Sebbene Kate abbia già accettato la realtà dei fatti, sua madre non vuole arrendersi, vuole fare il possibile affinché lei possa continuare a vivere. Il suo amore per la figlia la rende cieca a tal punto da non vedere come le sua azioni nei confronti degli altri figli non siano giuste. Kate se ne rende conto e per questo chiede ad Anna di far causa ai genitori, perché vuole far capire che è ora di smettere di lottare, lei infatti vuole trascorrere insieme con la famiglia gli ultimi momenti.

Remember that summer when I went away to camp? And I was so scared that I’d miss you so much guys. Before I got to the bus you told me to take a seat on the left side right next to the window, so I’d be able to look back and see you there. I get the same seat now.

I flashback felici in cui si vede Kate in salute sono accompagnati da canzoni azzeccate che amplificano la drammaticità della storia. Vediamo una giovane Abigail Breslin nei panni di Anna che dimostra grande padronanza del personaggio e un’inaspettata Cameron Diaz che interpreta la madre in maniera molto convincente (nonostante la vediamo soprattutto in commedie, la sua presenza in un film del genere devo dire che non stona).
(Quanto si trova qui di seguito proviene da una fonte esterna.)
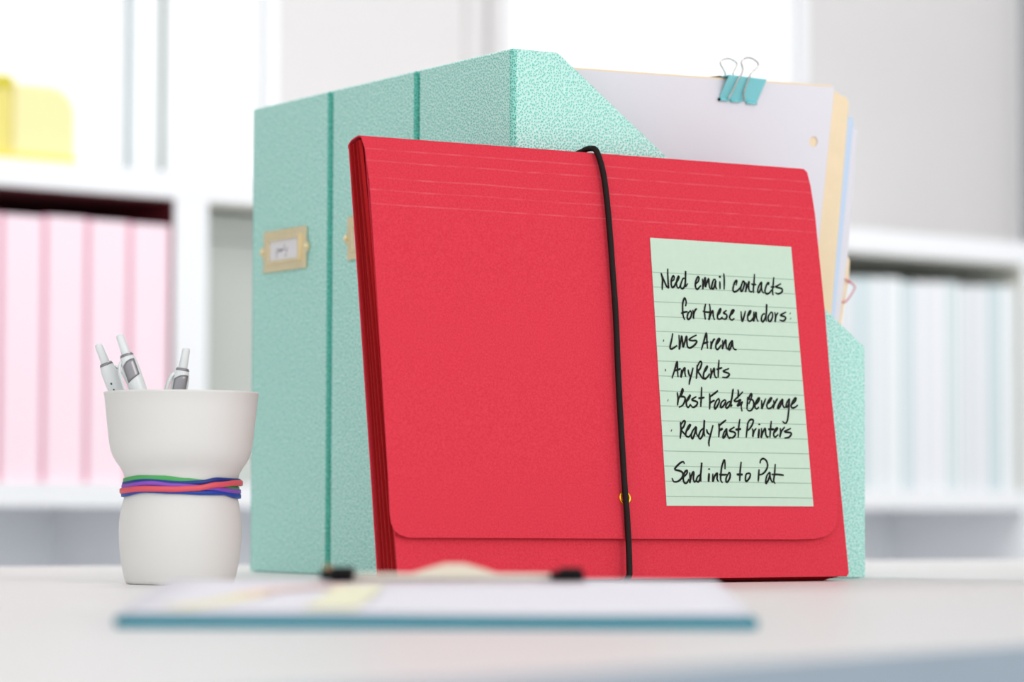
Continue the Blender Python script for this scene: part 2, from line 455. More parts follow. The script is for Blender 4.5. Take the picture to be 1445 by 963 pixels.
# yellow boxes on the left bookcase
def rbox(x0, x1, y0, y1, z0, z1, r0, r1, n=8):
    """front outline with rounded upper corners, radii r0 (left) r1 (right)"""
    pts = [(x0, z0), (x1, z0)]
    for i in range(n+1):
        w = math.pi/2*i/n
        pts.append((x1-r1+r1*math.cos(w), z1-r1+r1*math.sin(w)))
    for i in range(n+1):
        w = math.pi/2+math.pi/2*i/n
        pts.append((x0+r0+r0*math.cos(w), z1-r0+r0*math.sin(w)))
    return MB().prism([(a, y0, b) for a, b in pts], [(a, y1, b) for a, b in pts])
t = Thing('plastic_box', F_CASE, (0.06, 0.08, TT), 'pale yellow box with a rounded top corner on the left bookcase', 'box', 'yellow boxes on the left bookcase')
t.part('body', rbox(0.0275, 0.1140, 0.02, 0.15, TT+0.004, 0.5585, 0.004, 0.034), M['yellow'], smooth=False, bevel=0.002)
t.part('foot_rim', MB().box(0.0255, 0.1165, 0.018, 0.152, TT, TT+0.010), M['yellow2'], bevel=0.001, label='mustard foot rim')
t = Thing('plastic_box', F_CASE, (-0.05, 0.08, TT), 'taller deep yellow box cut off by the left edge of the photo', 'box', 'yellow boxes on the left bookcase')
t.part('body', rbox(-0.095, 0.0245, 0.016, 0.15, TT+0.004, 0.556, 0.01, 0.004), mat('straw yellow plastic', lin(226, 213, 118), 0.4), bevel=0.002)
t.part('foot_rim', MB().box(-0.097, 0.0251, 0.014, 0.152, TT, TT+0.010), M['yellow2'], bevel=0.001, label='mustard foot rim')
t.part('lid', rbox(-0.098, 0.0251, 0.014, 0.152, 0.552, 0.566, 0.008, 0.006), mat('olive yellow plastic', lin(210, 198, 30), 0.4), bevel=0.001, label='olive yellow lid')

# ------------------------------------------------------------------ magazine files
FL, FH, FA, FLIP = 0.2698, 0.32, 0.0331, 0.1491
def topz(b):
    return FH if b <= FA else FH - (b-FA)*(FH-FLIP)/(FL-FA)
def file_wall(a0, a1):
    """U-shaped wall: near side panel, spine, far side panel, one folded board with rolled corners"""
    th = 0.0026; R = 0.003
    bs = [FL, FL*0.75, FL*0.5, FL*0.25, FA+0.001, FA, FA-0.001, 0.012, 0.0042, R]
    path = [(b, a0, 0, -1) for b in bs]
    for i in range(1, 5):
        w = math.pi/2*i/5; path.append((R-R*math.sin(w), a0+R-R*math.cos(w), -math.sin(w), -math.cos(w)))
    path += [(0, a0+R, -1, 0), (0, (a0+a1)/2, -1, 0), (0, a1-R, -1, 0)]
    for i in range(1, 5):
        w = math.pi/2*i/5; path.append((R-R*math.cos(w), a1-R+R*math.sin(w), -math.cos(w), math.sin(w)))
    path += [(b, a1, 0, 1) for b in reversed(bs)]
    vs = []
    for (b, a, nb, na) in path:
        z1 = topz(b); zi = topz(b-nb*th) if False else z1
        ch = 0.0008
        for (off, z) in ((0, 0.0006), (0, z1-ch), (-ch, z1), (-th+ch, z1), (-th, z1-ch), (-th, 0.0006)):
            vs.append((b+nb*off, a+na*off, z))
    n = len(path); fs = []
    for i in range(n-1):
        for k in range(6):
            l = (k+1) % 6
            fs.append((i*6+k, (i+1)*6+k, (i+1)*6+l, i*6+l))
    fs.append(tuple(range(6))); fs.append(tuple(range((n-1)*6, n*6))[::-1])
    return MB().add(vs, fs)

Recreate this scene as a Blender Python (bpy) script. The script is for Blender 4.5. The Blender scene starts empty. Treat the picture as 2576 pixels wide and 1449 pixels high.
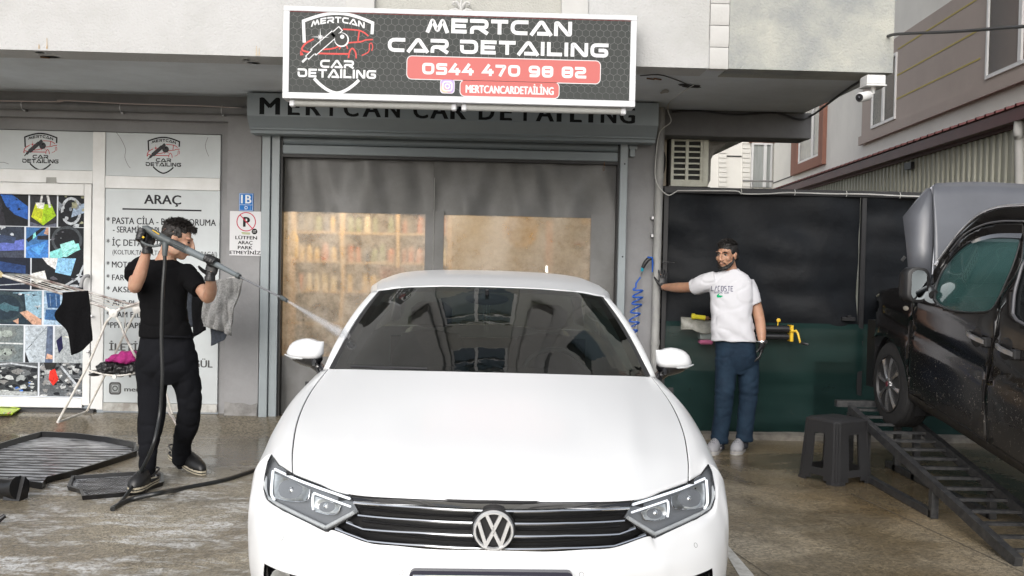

Se dovessi descrivere il film con una parola sarebbe intenso. Questo perché fin da subito ti mette davanti alla realtà dei fatti. Si apre infatti con la voce di Anna che ci racconta come la sua nascita non sia frutto del caso. Ma oltre al dramma in sé, il modo sapiente in cui il regista racconta le dinamiche familiari, i conflitti interni, le speranze e le paure dei nostri protagonisti è ciò che rende davvero emozionante questo film. La storia viene raccontata in maniera semplice e genuina, senza filtri, in modo che lo spettatore si senta parte della famiglia e partecipi attivamente alle vicissitudini narrate. Infatti questo film ha messo nuovamente a dura prova la mia sfera emotiva perché le lacrime zampillavano dai miei occhi. Diciamo che al regista piace raccontare storie strappalacrime infatti, dopo aver raccontato di un amore ostacolato ne “Le pagine della nostra vita”, ritorna con un film di spessore sulla lotta contro la leucemia (ho pianto così tanto che dovrebbe essere illegale fare film del genere).